• [Instructions to follow] Return all lines below containing the word "that".

··· Given material ···

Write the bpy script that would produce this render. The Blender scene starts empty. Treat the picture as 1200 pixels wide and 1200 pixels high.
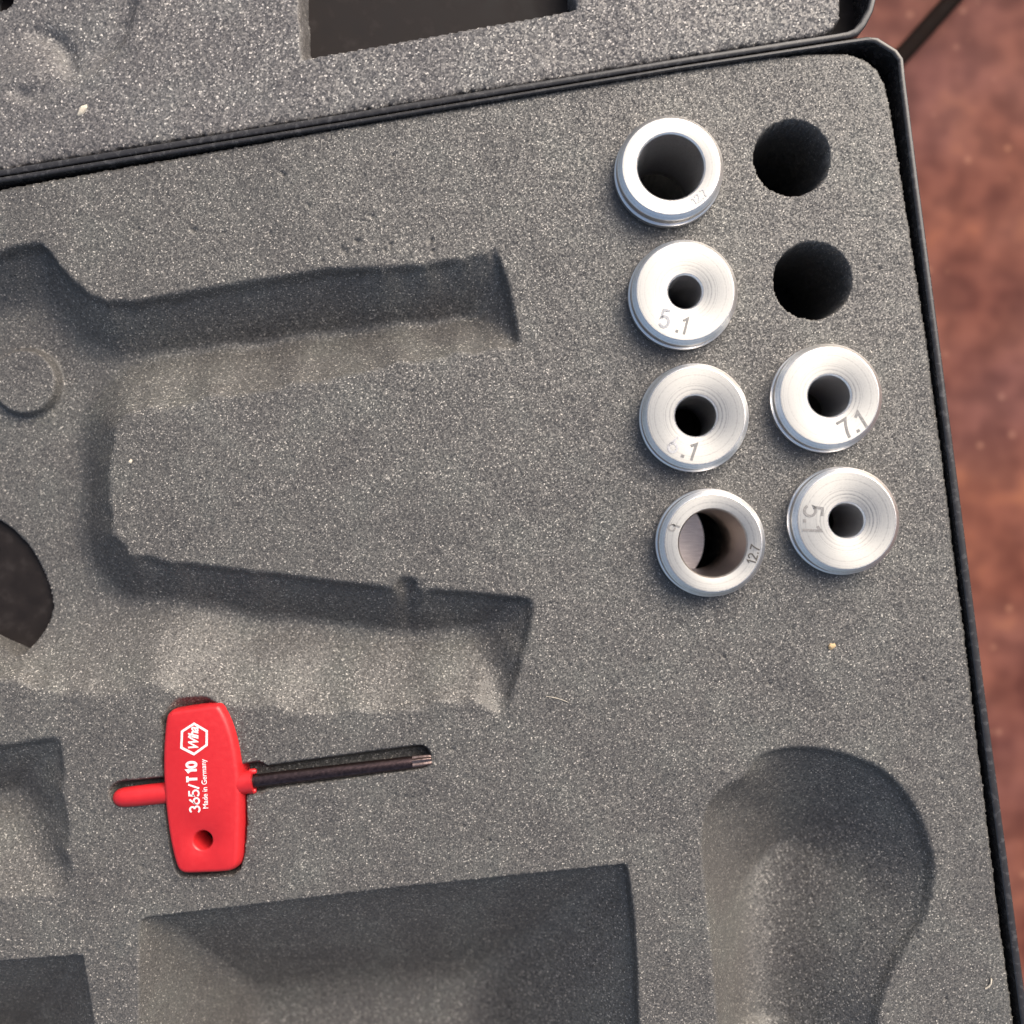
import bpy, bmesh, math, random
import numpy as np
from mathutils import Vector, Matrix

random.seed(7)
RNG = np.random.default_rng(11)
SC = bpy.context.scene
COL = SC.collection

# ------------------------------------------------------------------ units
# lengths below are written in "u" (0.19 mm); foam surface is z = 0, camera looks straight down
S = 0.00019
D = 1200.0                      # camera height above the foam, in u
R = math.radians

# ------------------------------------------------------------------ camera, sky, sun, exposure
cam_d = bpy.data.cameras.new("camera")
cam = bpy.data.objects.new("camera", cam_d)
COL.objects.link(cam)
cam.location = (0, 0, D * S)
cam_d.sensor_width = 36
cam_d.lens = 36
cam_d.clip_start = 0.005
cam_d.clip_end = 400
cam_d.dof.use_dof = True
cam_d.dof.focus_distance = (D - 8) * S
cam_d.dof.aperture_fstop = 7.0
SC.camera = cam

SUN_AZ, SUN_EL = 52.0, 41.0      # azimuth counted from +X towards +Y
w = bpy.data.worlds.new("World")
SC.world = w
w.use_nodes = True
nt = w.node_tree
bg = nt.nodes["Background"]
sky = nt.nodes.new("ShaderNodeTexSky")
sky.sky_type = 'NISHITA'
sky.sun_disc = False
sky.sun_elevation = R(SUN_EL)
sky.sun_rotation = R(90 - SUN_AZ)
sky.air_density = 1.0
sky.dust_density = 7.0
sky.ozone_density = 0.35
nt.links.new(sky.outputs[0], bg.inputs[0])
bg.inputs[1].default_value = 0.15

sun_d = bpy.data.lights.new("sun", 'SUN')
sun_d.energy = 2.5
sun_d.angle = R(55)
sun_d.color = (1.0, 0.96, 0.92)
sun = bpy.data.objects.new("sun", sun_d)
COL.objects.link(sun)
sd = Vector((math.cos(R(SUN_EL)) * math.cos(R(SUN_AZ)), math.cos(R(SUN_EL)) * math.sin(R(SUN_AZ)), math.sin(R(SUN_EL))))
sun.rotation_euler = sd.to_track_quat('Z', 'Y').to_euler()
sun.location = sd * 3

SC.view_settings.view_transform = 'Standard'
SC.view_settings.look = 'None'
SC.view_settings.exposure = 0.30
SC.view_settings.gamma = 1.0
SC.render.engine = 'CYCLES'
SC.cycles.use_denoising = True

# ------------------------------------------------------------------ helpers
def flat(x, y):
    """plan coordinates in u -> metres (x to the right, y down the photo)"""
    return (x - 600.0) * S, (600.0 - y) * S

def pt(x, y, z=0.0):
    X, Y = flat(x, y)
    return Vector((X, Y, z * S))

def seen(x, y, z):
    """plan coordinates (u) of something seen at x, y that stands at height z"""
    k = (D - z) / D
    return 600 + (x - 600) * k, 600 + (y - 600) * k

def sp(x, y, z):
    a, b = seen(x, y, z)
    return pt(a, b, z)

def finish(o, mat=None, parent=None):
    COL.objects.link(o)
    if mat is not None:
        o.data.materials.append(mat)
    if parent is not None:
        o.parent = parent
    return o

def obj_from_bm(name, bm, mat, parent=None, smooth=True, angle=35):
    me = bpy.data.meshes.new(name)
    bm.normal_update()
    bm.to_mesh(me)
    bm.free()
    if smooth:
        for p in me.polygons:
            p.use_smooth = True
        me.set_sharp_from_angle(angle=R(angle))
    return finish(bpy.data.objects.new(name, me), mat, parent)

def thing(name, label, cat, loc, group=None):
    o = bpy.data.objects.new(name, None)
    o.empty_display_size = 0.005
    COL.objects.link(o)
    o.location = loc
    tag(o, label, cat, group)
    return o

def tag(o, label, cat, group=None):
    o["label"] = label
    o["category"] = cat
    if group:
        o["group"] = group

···

• [Task answer]
Write the bpy script that would produce this render. The Blender scene starts empty. Treat the picture as 1200 pixels wide and 1200 pixels high.
    """plan coordinates (u) of something seen at x, y that stands at height z"""